# STATED TASK:
Check each line of the records below and collect those holding "this".

# SUPPLIED INFORMATION:
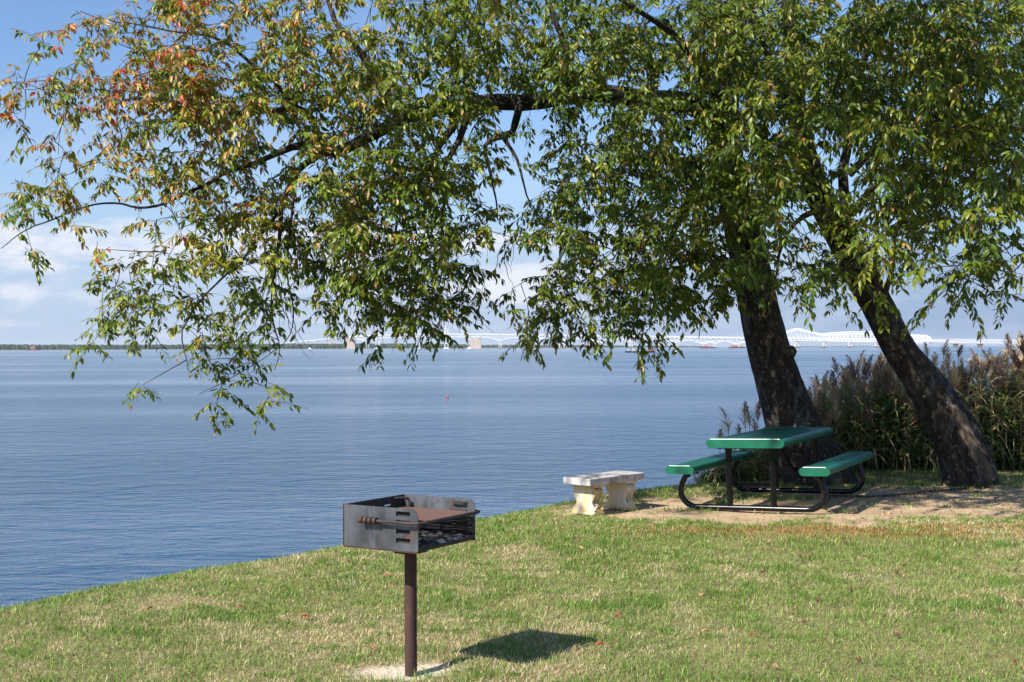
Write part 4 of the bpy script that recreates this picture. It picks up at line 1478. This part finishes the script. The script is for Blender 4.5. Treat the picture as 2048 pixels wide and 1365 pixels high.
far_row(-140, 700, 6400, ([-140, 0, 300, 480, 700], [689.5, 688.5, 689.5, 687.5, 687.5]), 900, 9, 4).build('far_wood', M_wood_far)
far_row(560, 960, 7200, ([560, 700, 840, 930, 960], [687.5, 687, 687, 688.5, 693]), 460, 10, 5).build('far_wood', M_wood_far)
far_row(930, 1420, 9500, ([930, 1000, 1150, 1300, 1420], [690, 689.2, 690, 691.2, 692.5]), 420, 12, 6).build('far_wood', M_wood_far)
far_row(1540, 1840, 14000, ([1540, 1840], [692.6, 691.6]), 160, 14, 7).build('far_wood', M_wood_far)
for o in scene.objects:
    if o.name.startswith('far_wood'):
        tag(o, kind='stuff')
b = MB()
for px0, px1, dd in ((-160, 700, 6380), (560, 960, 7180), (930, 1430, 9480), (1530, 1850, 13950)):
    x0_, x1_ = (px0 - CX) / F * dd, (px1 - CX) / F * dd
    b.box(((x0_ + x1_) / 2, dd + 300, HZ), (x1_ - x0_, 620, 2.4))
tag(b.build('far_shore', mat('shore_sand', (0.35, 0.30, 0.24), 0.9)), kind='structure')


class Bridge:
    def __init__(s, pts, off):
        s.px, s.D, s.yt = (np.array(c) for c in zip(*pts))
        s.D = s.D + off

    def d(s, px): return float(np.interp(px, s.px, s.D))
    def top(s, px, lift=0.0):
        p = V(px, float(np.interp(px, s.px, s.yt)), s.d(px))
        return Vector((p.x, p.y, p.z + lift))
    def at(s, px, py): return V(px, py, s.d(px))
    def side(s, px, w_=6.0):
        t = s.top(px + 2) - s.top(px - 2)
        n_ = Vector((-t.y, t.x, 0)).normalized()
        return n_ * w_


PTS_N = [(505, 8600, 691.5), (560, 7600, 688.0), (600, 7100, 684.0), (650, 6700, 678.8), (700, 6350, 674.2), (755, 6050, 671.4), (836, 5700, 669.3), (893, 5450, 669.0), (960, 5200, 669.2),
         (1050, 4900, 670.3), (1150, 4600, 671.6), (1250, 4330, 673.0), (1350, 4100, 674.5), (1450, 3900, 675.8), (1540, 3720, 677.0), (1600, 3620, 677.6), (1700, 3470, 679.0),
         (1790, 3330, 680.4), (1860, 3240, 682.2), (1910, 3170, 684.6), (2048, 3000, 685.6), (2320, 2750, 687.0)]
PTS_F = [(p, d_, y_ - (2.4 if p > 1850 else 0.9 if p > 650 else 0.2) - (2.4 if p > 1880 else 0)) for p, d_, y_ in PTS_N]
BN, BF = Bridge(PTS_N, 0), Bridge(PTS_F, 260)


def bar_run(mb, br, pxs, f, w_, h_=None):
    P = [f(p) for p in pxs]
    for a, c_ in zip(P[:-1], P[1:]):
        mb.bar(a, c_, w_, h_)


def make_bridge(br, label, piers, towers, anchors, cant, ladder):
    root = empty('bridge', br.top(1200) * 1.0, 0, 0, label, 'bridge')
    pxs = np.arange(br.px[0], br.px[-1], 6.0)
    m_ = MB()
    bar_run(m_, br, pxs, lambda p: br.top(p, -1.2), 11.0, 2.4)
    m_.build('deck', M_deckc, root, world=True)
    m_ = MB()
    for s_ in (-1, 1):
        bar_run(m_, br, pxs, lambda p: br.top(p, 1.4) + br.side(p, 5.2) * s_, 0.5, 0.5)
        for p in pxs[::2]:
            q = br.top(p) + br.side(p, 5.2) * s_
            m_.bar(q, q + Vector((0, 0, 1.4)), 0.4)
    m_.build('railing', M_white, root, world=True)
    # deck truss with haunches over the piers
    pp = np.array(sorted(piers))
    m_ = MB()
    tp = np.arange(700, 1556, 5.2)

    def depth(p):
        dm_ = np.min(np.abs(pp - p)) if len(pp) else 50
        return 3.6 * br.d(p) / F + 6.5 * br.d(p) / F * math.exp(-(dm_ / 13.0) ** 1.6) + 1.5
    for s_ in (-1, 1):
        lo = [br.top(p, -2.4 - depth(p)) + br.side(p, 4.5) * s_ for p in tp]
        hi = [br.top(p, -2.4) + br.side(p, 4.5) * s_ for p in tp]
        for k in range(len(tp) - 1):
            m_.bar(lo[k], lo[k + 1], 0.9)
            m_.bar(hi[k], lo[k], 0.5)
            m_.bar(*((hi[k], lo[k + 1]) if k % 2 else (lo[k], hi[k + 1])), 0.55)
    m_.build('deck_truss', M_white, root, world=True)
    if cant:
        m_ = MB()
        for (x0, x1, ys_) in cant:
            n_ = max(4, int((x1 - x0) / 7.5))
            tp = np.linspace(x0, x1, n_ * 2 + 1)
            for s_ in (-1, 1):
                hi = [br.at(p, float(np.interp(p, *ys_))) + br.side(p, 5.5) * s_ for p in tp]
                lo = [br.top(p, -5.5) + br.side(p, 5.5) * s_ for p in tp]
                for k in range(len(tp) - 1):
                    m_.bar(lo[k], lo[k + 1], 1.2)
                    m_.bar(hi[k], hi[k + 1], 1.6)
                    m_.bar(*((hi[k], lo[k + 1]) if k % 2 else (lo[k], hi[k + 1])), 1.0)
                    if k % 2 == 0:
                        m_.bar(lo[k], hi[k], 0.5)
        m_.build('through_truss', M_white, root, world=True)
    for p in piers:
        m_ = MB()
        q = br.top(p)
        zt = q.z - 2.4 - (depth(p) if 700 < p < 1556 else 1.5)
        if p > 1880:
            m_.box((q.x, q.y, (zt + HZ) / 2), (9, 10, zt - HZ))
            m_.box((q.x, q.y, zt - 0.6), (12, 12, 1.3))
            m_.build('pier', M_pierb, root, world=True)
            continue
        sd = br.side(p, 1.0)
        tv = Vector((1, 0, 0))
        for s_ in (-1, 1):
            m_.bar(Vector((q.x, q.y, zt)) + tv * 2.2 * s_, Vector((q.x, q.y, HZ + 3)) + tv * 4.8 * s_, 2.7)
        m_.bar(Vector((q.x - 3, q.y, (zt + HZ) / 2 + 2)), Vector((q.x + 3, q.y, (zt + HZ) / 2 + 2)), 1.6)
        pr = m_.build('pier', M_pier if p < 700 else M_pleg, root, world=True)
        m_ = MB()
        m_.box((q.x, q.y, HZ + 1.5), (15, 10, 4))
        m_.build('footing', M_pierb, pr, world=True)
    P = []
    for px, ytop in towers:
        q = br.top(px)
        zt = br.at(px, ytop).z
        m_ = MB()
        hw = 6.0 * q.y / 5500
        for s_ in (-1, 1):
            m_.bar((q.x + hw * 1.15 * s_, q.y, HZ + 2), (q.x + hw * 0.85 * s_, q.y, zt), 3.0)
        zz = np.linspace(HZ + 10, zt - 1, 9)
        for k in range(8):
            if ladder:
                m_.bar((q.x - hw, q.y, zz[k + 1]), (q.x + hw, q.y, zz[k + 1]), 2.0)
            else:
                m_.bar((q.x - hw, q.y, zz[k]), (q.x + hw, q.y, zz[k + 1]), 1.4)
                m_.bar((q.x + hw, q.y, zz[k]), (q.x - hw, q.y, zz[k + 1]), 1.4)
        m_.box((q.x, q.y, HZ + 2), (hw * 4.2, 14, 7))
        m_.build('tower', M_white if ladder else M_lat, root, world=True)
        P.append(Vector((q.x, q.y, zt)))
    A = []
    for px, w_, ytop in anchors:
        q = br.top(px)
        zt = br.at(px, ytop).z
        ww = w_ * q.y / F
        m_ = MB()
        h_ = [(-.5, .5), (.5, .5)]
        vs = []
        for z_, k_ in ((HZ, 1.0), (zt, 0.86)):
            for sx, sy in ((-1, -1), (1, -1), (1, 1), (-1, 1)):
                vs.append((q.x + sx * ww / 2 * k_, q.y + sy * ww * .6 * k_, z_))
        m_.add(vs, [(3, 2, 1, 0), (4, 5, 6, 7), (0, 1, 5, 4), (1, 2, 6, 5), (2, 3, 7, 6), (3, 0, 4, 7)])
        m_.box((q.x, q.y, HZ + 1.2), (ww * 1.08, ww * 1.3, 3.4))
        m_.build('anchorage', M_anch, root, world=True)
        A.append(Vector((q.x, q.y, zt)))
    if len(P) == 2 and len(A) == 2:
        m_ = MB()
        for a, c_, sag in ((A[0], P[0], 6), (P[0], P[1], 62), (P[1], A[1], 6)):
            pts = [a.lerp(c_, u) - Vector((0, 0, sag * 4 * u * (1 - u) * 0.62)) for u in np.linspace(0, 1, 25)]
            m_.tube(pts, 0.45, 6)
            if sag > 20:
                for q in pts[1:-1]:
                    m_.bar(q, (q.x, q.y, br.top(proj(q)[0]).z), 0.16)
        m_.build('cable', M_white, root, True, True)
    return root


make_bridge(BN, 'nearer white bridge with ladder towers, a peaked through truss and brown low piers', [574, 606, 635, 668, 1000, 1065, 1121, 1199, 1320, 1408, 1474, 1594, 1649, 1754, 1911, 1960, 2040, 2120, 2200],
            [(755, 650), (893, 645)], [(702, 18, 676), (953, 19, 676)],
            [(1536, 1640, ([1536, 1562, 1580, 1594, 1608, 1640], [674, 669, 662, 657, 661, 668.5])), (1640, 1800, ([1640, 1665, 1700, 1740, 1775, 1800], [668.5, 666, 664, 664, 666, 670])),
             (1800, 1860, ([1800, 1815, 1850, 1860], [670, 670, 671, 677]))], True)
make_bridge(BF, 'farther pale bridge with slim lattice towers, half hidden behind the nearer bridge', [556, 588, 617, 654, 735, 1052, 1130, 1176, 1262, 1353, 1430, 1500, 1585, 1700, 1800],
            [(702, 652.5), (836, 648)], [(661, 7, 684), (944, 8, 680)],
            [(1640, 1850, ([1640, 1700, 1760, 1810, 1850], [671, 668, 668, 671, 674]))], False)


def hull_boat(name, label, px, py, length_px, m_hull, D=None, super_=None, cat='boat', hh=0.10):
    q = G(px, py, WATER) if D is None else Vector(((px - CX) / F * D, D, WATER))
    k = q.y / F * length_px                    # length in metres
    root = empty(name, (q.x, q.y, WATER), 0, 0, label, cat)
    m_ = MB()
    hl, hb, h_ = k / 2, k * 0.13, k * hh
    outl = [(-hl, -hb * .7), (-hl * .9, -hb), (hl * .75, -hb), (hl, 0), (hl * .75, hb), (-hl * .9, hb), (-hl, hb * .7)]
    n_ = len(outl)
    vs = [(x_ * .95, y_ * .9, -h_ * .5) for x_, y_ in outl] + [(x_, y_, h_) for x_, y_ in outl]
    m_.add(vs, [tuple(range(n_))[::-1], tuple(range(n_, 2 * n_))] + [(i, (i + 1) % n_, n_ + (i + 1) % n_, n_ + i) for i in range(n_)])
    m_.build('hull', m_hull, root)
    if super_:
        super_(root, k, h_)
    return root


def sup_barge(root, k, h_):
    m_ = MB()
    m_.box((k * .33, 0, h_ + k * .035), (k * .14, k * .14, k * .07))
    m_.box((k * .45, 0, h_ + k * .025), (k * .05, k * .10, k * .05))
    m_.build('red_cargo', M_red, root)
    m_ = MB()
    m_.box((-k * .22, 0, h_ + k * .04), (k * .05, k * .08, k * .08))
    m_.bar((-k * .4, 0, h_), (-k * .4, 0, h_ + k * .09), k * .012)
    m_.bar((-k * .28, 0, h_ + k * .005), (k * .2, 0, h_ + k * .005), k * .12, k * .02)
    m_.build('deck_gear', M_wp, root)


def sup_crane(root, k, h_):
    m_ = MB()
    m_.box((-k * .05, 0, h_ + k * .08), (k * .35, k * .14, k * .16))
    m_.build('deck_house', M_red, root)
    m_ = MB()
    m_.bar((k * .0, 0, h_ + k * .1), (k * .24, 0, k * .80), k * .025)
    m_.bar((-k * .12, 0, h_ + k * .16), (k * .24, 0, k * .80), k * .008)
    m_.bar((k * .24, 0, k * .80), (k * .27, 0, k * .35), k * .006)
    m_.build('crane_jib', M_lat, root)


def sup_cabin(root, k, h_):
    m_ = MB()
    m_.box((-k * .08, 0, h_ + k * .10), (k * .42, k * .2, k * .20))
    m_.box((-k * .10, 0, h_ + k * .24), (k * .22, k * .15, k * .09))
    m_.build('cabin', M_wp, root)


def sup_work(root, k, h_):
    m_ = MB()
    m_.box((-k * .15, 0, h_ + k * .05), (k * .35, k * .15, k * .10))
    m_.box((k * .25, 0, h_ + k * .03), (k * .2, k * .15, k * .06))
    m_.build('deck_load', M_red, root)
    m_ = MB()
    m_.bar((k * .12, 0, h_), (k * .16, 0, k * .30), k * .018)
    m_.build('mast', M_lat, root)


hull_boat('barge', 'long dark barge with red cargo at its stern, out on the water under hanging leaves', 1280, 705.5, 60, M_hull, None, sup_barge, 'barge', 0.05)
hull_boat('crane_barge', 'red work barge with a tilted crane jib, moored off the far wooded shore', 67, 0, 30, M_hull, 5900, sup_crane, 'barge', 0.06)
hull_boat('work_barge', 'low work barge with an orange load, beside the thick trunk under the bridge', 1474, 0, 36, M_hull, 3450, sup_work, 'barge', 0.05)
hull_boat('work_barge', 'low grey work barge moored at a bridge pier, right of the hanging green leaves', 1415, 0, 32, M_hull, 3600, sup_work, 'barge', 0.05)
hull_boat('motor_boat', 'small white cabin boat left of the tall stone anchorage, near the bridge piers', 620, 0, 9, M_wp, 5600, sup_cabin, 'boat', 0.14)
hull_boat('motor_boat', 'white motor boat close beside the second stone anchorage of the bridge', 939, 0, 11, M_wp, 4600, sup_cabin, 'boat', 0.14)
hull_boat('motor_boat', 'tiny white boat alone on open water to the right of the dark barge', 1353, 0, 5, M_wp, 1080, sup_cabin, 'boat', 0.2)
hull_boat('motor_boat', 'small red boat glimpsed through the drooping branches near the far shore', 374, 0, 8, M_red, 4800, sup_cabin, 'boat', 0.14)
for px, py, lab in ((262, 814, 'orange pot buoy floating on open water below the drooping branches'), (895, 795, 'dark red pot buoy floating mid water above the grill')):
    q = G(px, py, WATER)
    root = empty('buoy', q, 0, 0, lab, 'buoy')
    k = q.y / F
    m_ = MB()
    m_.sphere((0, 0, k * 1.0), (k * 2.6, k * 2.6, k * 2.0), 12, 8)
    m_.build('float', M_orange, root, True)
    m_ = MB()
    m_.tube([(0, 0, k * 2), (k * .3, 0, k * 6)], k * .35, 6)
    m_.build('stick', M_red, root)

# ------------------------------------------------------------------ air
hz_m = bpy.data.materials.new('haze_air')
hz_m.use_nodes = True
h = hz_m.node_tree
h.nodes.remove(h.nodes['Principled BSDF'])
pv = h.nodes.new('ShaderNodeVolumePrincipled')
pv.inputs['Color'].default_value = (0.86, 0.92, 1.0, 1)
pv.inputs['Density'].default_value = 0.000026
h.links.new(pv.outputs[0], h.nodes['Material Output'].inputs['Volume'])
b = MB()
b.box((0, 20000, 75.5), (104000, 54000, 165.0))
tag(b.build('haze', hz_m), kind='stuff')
==
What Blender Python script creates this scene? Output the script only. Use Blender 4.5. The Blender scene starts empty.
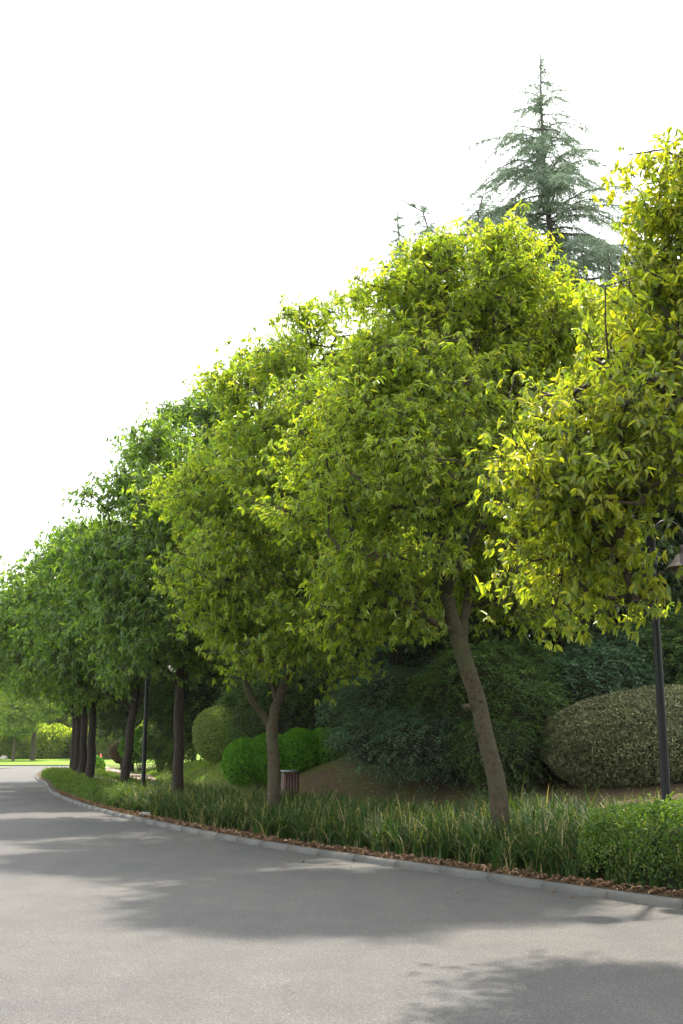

# TASK ANSWER:
Write part 4 of the bpy script that recreates this picture. It picks up at line 1478. This part finishes the script. The script is for Blender 4.5. Treat the picture as 2048 pixels wide and 1365 pixels high.
What Blender Python script creates this scene? Output the script only. Use Blender 4.5. The Blender scene starts empty.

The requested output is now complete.